From 1861-1914, Lebanon had calm political conditions as well as prospered economically and culturally particularly with the introduction of the Jesuit College (1875) and the presently called American University of Beirut (1866). Also, this is the period of dense immigration of Lebanese youths to the new continent of North and South America.
All of the Governor Generals ruled over a Lebanon which was geographically much smaller in superficies than the one of the Ma’anids and Chihabites Emirates. For instance, Beirut, Tripoli, Sidon, the Biqa valleys, and many more provinces were not annexed to the Mount Lebanon, but were parts of the Ottoman.
Such was the geography and history of Lebanon at the time Kahlil Gibran was born in 1883. His native village Bsherri was then located in the Mutasarrifyya. In over-all the Ottoman rule in Lebanon was in many respects corrupted; the rich enjoyed privileges either from the clergy or the feudal government while the poor were exploited.
FOOTNOTES
1 Hitti, P.K., Lebanon in History, New York: Macmillan Co., Ltd., 1957, p. 130. According to some texts of mythology, the marriage of Tammuz (or Dumuzi) was rather with Inanna, the fertility of nature. Also, Tammuz (or Dumuzi) was a shepherd-god appointed by Enki who in his turn was asked by Anu and Enlil to organize the economic life of Mesopotamia, by instituting different social functions in the different parts of the country. Now, the yearly marriage of the goddess Inanna to the god Tammuz (or Dumuzi) commemorates the revival of “the creative powers of spring.” (H. and H.A. Frankfort, and J. Wilson, and Th. Jacobsen, Before Philosophy: Adventure of Ancient Man, Baltimore, Maryland: Penguin Books, 1971, p. 175; pp. 214 - 215).
2 Meo, Leila, M.T., Lebanon: Improbable Nation. A Study in Political Development, Indiana University Press, 1965, pp. 40 - 64.
3 Hitti, P.K., op. cit. p. 364.
4 Hourani, A.H., Syria and Lebanon, London: Oxford University Press, 1946, p. 25. See also P.M. Holt, Egypt and the Fertile Crescent 1516-1922, Cornell University Press, 1966, pp. 112-123.
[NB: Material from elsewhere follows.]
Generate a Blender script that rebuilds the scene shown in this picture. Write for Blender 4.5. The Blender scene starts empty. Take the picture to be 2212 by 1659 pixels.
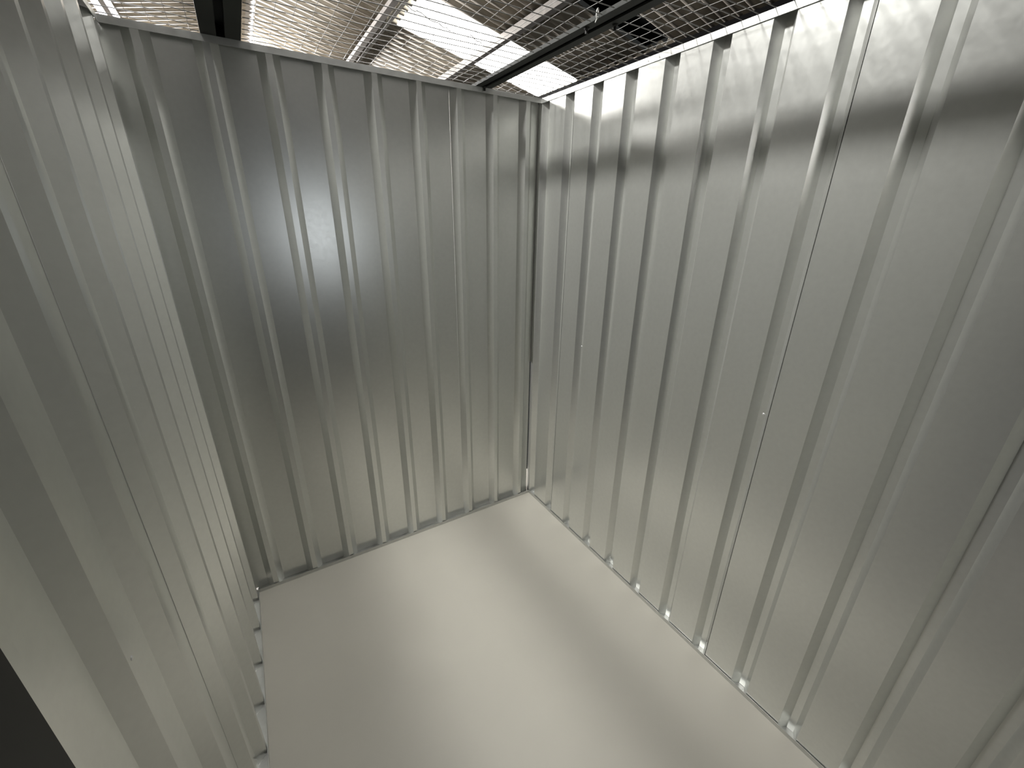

5 Hitti, P.K., op. cit., pp. 247-252.
6 ibidem, pp. 257-265.
7 Meo, Leila, M.T., op. cit., p. 30.
8 Hitti, P.K., op. cit., 443.
CHAPTER TWO
LIFE OF KAHLIL GIBRAN
RARE ARE the writers who receive world recognition during their life. The factors causing the oblivion of a literator while still existing are many; the most important ones are: the life span, the economic situation, the geographical location, the educational and political activities’ backgrounds of the family of the writer as well as the friends of the writer.
Did Gibran enjoy an international reputation while among men? Of course, he did not personally witness the translation in twenty languages of his masterpiece The Prophet, but still he did reach the Arabic readers and some American literati.1 His fame really grew after his death, especially with the blow of his posthumous works.2
Gibran came from a modest socio-economic class and his presence on earth was quite brief, forty-eight years only. He was born on January 6, 1883 in the small village of Bsherri.